Everyone is guilty of this attitude, we do more harm by lying to ourselves instead of acknowledging it.

I can't speak for all men on this forum, but I know in my case a marriage would not be conducive at all to my life. I have a great set of friends, a loving family and a girlfriend with a good sense of humor. That's the milk for me, the honey is a given and I get that as a result of my ambition.

I don't like to compromise in my life. There will always be changes that you have to adjust to, but to compromise..that's one of the most unhealthy things you can do in your life.
This makes sense. Marriage, along with a million other things in life, is not for everyone and it certainly should not be entered into willy nilly.
Quote:
Married men don't live longer, People who surround themselves with healthy relationships do.
On average men do not tend to do that outside marriage. It's exactly why marriage benefits men and where women do not receive the same kind of benefit.

Quote:
on a side note -

Henpecking is one of the unrecognized leading causes of stress and divorce.
Possibly, but given that women file for divorce at significant rates I don't know if that's the reason.
 
Old 05-26-2012, 04:31 PM
 
19,018 posts, read 25,262,337 times
Reputation: 13486
Quote:
Originally Posted by stan4 View Post
Henpecking occurs when people don't do what they were supposed to do without being told.

You honestly think that people who have to nag feel good about it? It's irritating that you have to keep after a grown person to act like a thoughtful, grown person who can take enough responsibility and have enough gumption to do an effin' chore.
I was thinking this plays into high divorce rates.

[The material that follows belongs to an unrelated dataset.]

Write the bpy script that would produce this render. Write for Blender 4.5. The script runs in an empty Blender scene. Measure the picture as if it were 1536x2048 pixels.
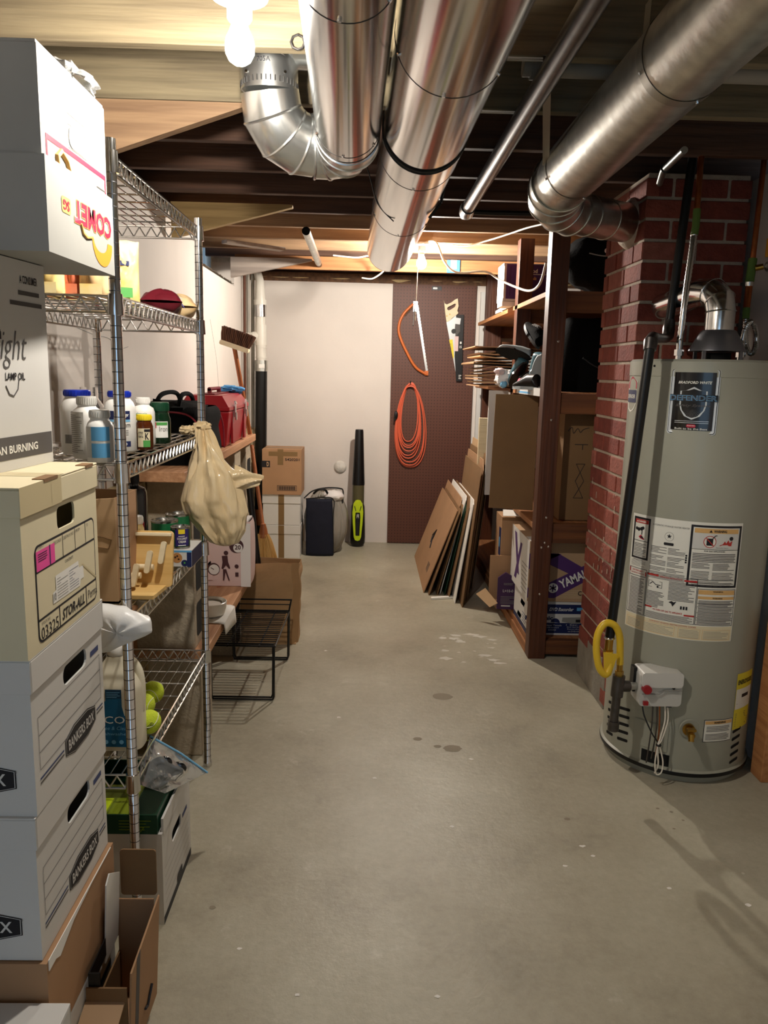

Our culture, to a degree, leans towards laziness.
 
Old 05-26-2012, 04:39 PM
 
Location: The Present
2,006 posts, read 4,320,643 times
Reputation: 1987
Quote:
Originally Posted by Braunwyn View Post
I was thinking this plays into high divorce rates. Our culture, to a degree, leans towards laziness.
Let me correct that for you:

"Our culture, to a degree, subsidizes laziness."
 
Old 05-26-2012, 04:39 PM
 
Location: State of Transition
102,384 posts, read 108,693,909 times
Reputation: 116468
The reason people buy the cow is that they find one who gives a lot more milk than the other cows, plus she's easy to get along with. How many guys know women who want sex several times a day, every day, and have a lot of fun with it? How many guys do you think would let a woman like that slip away? Most guys know a good thing when they see it, and wouldn't want to risk losing it. So they step up to the plate and buy the cow and a really nice barn for them both to live in.
 
Old 05-26-2012, 04:40 PM
 
199 posts, read 392,294 times
Reputation: 194
Men give love for sex; women give sex for love.